A novela Clinton-Monica Lewinski mostra que, apesar da crescente influência norte-americana no Brasil, um outro fosso continua separando a cultura dos dois países, já originalmente divididas na Europa entre o norte anglo-saxão e o mundo mediterrâneo.
Um caso como o que desenrola-se nos EUA, acompanhado pela mídia de todo o mundo, seria bastante improvável no Brasil.
Não que os presidentes e as estagiárias daqui possam ser mais bem comportados, mas pelas diferenças das regras que regem o mundo privado e público das duas sociedades.
Há quem veja vantagens no modo como os americanos vêm administrando as relações interpessoais, cada vez mais mediadas por códigos estritos e pela instância jurídica: as mulheres, especialmente, teriam maiores garantias contra os abusos do poder masculino.
Talvez, mas o efeito colateral é a paranóia, o enclausuramento, a deserotização das relações -uma vida, enfim, menos sedutora.
As diferenças entre esses dois universos culturais é um dos temas que o psicanalista Luiz Tenório trata no livro "Enquanto as Mulheres Mandam, os Homens Fazem o que Têm Vontade" -uma boa conversa sobre os bastidores do comportamento masculino e feminino.


Um texto que escrevi aqui, no dia da final da Copa, chacoalhando nossos cronistas esportivos, foi comentado por Matinas Suzuki Jr. e gerou uma momentosa discussão de rapazes no caderno de esportes.
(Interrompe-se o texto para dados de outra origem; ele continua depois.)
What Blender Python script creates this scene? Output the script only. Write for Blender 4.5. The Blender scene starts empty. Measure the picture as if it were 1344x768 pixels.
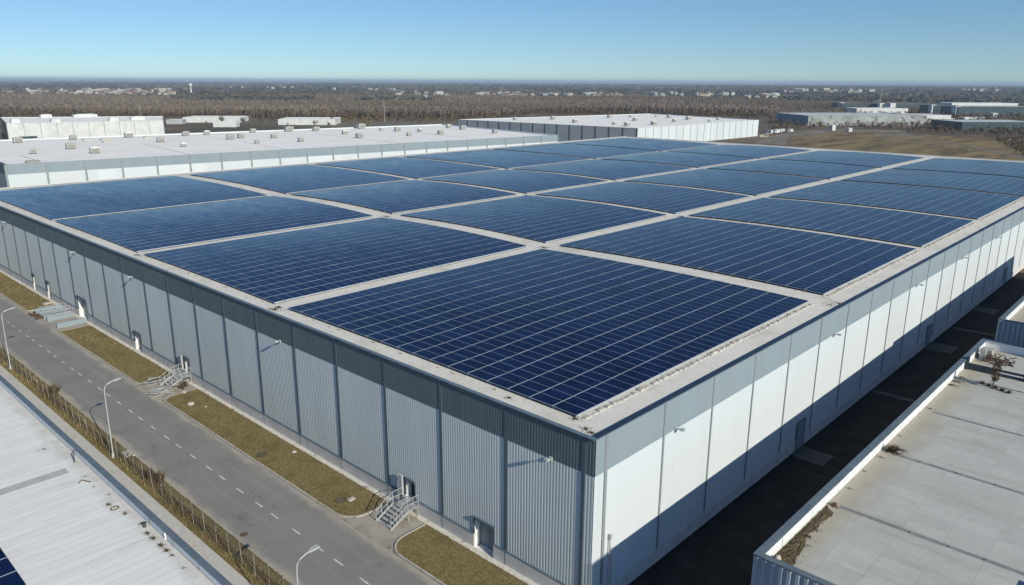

Espero, como acredita Juca Kfouri, que ela possa servir, apesar das caneladas (fazem parte do jogo), para levantar boas bolas na área do jornalismo esportivo -e não para isolá-las no fosso do Maracanã.
Também faz parte desse contexto a coluna de José Geraldo Couto, na sexta-feira, sobre os limites da verdade dos números na avaliação do futebol -o que mostra que o jornalismo esportivo está em movimento e transformação.